La vacilación nominativa, la
recurrencia a la piedad del O SEA traductor de un pensamiento que jamás se
efectúa, la sustitución de las palabras reales por los términos de grotesca
manufactura como el DESO, la DESA, el COSO, el COSITO ESE, la COSITA ESA, la VAINA ESA, el
APARATITO QUE ES COMO UNA COSITA
REDONDITA, participan de una explicación rasa: la educación ambivalente,
colonizada y colonizadora a los niveles simultáneos del hogar y la escuela.
Chiquiteo
y mamismo, nieve y ardillitas juguetonas de Central Park, faldas de la madre y
la abuela y la tía y la maestra y la principal escolar, y el cura, los cabin
del buenazo de Lincoln y árbol de cherry del perdonado por verdadero Jorge
Washington, huevo de Easter y brujas de Halloween; el niño puertorriqueño
recala en la palabra tras un viaje por la más oscura de las selvas como ha
planteado, deliciosamente, el escritor Salvador Tió en su artículo AMOL
SE ESCRIBE CON R; selva oscura e inhóspita donde la palabra niño
revierte a la reducción más pueril e insensata: el niño es el niñito además de
ser gordito o flaquito, peludito o calvito, feíto o graciosito; el niño tiene
una naricita en vez de una nariz, el niño toma lechita en vez de leche— el
criterio selectivo de la mamita decidirá si toma de las Tres Monjitas, el niño
defeca una caquita blandita pero jamás una caca blanda, el niño se queda
dormidito en una cunita pero nunca dormido en una cuna. La enumeración es
infinita y hasta auspicia el razonamiento malsano de que Blan-canieves
y los siete enanitos es la expresión más alta de nuestra literatura
nacional.
La
protección diminutista no sería lesiva si las palabras murieran cuando son
pronunciadas, si se consumieran una vez dichas, si no albergaran la intensidad
de un corazón que late. Pero una palabra es mucho más que una palabra: es una
toma de poder, una arma que permite la modificación de la circunstancia, una
licencia para instalarse en el mundo. Tras ese chiquiteo inicial se dispone la
reducción de la palabra en su contenido y su número; falta, en la que,
torpemente, se asume que el niño chiquito está incapacitado para acumular un
vocabulario amplio y exacto. Del chiquiteo cuyos ITOS e ITAS presuponen una
inmensidad de dulzura y cariño se pasa a la utilización de los términos de
grotesca manufactura como el DESO, la DESA, el COSITO, la COSITA, la VAINA, el
APARATITO QUE ES COMO UNA COSITA REDONDITA: sustitutivos imposibles para la
nominación correcta del objeto.
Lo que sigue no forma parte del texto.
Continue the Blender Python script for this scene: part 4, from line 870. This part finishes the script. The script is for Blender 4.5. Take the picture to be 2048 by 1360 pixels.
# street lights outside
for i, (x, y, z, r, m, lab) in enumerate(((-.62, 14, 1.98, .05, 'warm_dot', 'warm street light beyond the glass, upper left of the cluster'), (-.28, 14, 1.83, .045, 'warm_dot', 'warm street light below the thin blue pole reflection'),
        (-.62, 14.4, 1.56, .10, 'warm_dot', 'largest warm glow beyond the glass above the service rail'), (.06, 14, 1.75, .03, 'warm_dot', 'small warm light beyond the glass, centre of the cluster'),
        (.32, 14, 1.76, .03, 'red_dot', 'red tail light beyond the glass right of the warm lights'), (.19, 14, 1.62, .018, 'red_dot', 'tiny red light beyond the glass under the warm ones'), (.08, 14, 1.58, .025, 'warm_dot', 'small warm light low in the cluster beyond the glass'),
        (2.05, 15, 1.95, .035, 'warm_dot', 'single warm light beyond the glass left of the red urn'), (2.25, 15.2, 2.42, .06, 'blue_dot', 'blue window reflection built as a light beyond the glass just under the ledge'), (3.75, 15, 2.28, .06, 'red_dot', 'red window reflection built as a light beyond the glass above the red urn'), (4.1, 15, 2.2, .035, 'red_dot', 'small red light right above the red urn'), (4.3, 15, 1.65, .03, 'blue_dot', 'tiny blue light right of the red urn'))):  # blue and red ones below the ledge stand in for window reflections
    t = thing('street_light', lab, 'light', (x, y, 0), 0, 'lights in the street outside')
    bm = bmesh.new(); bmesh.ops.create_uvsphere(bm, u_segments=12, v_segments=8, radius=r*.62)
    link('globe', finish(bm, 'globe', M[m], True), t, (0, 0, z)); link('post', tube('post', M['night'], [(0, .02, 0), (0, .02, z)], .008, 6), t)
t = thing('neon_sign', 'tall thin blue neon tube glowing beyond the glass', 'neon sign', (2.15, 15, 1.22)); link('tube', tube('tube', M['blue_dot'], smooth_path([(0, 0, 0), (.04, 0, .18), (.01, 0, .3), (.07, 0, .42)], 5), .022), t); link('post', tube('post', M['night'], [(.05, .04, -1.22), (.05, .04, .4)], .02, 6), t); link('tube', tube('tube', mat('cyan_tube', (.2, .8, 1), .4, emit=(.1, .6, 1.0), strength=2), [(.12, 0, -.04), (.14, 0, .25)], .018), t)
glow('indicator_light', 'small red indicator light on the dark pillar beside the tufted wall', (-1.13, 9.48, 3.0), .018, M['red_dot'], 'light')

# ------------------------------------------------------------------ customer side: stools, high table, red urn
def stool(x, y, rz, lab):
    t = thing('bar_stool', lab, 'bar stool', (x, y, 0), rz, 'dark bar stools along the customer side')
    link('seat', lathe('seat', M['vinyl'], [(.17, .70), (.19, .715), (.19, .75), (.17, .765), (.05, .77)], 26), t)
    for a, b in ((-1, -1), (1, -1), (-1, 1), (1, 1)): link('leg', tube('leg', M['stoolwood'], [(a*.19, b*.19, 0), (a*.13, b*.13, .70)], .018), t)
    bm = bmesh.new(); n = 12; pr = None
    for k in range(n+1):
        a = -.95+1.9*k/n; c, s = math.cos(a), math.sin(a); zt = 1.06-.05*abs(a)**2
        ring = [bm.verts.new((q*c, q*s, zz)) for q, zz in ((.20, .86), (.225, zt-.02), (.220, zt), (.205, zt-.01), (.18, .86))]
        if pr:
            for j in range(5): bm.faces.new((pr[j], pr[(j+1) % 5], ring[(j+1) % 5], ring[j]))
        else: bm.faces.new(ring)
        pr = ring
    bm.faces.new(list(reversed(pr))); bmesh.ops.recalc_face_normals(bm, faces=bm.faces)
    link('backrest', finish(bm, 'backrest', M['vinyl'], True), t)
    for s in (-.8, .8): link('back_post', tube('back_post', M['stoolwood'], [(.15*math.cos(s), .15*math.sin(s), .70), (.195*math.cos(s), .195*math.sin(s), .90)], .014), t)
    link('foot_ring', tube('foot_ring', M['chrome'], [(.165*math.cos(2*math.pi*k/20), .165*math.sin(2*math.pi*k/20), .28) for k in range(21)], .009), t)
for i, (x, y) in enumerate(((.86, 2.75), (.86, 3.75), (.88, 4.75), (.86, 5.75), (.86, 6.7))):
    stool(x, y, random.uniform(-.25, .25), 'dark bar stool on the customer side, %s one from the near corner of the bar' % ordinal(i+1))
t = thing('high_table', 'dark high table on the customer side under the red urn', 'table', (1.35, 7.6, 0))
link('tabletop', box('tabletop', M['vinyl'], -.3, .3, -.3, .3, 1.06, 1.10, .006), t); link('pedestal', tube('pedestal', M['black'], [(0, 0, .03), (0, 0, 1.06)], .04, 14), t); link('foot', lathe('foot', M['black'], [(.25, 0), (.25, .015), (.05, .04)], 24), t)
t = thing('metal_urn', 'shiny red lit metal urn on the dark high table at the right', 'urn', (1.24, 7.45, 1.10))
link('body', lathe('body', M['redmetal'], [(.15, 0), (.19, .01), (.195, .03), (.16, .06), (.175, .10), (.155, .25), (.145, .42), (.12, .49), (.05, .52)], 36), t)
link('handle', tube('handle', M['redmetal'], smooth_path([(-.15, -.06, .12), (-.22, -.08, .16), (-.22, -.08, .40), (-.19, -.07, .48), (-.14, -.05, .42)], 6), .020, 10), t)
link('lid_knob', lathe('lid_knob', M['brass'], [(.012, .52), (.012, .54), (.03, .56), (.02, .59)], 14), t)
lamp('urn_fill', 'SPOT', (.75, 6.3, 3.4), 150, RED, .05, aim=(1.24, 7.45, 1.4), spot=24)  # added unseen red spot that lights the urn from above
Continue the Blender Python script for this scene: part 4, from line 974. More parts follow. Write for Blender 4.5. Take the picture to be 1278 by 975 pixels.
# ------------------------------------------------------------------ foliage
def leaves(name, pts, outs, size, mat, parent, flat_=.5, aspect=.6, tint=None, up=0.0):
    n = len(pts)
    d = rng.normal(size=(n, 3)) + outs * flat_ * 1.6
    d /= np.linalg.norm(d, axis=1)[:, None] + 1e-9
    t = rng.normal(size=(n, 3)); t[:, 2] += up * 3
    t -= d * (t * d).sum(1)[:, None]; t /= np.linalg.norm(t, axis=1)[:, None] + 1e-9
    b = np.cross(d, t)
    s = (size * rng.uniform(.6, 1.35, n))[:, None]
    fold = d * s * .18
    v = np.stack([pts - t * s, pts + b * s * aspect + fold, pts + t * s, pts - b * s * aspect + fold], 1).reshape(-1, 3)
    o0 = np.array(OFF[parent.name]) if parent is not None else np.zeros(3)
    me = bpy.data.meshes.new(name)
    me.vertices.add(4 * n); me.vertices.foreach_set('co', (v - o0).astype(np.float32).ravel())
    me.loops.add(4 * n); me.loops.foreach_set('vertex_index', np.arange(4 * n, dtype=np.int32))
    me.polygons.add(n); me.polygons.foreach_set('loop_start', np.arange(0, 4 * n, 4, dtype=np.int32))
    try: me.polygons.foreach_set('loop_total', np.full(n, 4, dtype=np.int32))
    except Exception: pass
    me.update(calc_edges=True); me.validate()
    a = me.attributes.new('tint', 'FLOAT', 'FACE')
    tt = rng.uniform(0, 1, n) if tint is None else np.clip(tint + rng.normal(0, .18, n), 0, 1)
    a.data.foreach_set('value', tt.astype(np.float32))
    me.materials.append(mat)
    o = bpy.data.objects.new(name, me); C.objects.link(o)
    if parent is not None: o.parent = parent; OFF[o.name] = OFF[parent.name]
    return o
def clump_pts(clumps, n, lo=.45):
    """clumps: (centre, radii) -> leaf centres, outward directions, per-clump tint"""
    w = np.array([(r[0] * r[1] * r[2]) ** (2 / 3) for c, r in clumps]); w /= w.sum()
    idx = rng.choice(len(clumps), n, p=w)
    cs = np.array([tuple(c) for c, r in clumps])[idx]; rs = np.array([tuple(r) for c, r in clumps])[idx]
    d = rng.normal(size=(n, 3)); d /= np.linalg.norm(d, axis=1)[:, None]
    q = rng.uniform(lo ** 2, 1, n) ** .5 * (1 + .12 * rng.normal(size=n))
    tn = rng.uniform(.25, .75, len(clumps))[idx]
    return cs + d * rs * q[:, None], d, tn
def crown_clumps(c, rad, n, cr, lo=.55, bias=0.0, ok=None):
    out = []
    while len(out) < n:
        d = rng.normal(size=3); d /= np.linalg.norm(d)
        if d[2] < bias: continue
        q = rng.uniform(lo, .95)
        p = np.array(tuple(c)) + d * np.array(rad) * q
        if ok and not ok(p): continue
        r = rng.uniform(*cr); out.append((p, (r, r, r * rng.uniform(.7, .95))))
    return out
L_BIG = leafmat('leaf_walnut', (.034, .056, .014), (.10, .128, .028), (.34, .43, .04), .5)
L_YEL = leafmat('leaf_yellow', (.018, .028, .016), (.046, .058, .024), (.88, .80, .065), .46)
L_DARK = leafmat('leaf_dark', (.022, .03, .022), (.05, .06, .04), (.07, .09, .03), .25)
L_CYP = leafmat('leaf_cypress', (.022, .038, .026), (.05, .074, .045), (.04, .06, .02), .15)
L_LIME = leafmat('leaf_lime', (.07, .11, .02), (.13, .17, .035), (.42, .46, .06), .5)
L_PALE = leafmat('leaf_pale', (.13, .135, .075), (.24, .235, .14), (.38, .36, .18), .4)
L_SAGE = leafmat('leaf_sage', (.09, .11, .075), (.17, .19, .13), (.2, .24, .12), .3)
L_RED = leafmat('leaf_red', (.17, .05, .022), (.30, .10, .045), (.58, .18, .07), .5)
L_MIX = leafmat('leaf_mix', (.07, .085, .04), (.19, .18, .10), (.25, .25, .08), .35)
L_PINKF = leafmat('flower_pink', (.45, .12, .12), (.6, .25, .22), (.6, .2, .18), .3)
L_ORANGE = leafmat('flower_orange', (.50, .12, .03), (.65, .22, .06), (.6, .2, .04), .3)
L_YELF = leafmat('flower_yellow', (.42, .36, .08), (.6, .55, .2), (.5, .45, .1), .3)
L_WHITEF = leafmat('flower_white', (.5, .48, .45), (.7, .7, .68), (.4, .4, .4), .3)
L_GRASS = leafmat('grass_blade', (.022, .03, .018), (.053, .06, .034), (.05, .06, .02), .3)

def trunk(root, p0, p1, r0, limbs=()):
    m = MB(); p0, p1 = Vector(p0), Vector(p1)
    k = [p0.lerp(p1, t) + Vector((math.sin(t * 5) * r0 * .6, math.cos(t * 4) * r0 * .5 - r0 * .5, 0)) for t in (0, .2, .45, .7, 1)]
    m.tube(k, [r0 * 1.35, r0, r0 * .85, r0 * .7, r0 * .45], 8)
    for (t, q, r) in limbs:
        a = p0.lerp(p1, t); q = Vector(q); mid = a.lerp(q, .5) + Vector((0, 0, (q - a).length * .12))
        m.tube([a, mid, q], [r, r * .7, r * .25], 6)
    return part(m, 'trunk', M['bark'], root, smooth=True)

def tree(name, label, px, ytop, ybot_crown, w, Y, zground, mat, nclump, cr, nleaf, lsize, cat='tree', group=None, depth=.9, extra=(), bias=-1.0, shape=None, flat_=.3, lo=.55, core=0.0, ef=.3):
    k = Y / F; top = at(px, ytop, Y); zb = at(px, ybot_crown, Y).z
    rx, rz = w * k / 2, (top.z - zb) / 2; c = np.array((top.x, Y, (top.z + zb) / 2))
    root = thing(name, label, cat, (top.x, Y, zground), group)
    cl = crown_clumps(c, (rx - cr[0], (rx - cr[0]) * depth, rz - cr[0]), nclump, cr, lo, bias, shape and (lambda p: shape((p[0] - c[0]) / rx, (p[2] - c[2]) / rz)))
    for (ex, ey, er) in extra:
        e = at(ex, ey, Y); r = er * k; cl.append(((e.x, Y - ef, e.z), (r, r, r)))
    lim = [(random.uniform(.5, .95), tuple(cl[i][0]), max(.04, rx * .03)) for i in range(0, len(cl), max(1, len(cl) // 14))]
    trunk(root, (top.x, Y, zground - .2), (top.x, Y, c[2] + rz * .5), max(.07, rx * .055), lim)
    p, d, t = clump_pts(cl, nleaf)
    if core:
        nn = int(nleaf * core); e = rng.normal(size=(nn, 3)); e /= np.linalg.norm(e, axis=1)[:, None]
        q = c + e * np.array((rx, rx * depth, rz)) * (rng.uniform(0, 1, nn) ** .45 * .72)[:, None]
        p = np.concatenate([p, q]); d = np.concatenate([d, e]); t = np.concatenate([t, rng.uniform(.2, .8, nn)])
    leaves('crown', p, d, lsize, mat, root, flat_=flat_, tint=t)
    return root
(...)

Mediante este proceso la realidad se
elementaliza hasta hacerse extraña y desconocida y la palabra
se niega o se escamotea. La facilidad necia que se le adelanta al niño en los
años del ahorro léxico se convierte, una vez adulto, en la más patética de las
dificultades: la imposibilidad de la fluidez verbal meramente aceptable.
La
escuela puertorriqueña es un carnaval de veleidades: bailoteo y caridad
putrefacta, ropaje y máscaras alegrotas, ceremoniales de graduación y santoral
académico, Patrulla Aérea Civil y Futuras Amas de Casa de América: orientación
rotunda para la desorientación rotunda. La tontería se eleva a categoría, la
frivolidad también. Como si el norte de todo el sistema educativo puertorriqueño
fuera el fracaso estrepitoso.
Escribo en puertorriqueño y llamo generación O SEA a aquella a la que se le
pospone la construcción de la libertad social de la palabra: suma mayúscula de
las otras. Esa libertad se cumple cuando el individuo se educa para saber el
nombre exacto y escueto de las cosas: sin falsificaciones, sin bizquera
semántica, sin DESOS ni O SEA trágicos que impiden formar -lisa y llanamente
que un personaje se ha suicidado con soporíferos. En su libro El
laberinto de la soledad, afirma el mexicano Octavio Paz que "la
crítica del lenguaje es una crítica histórica y moral". Buen tratado para
un comienzo: la palabra, historia y moral en una sola ecuación.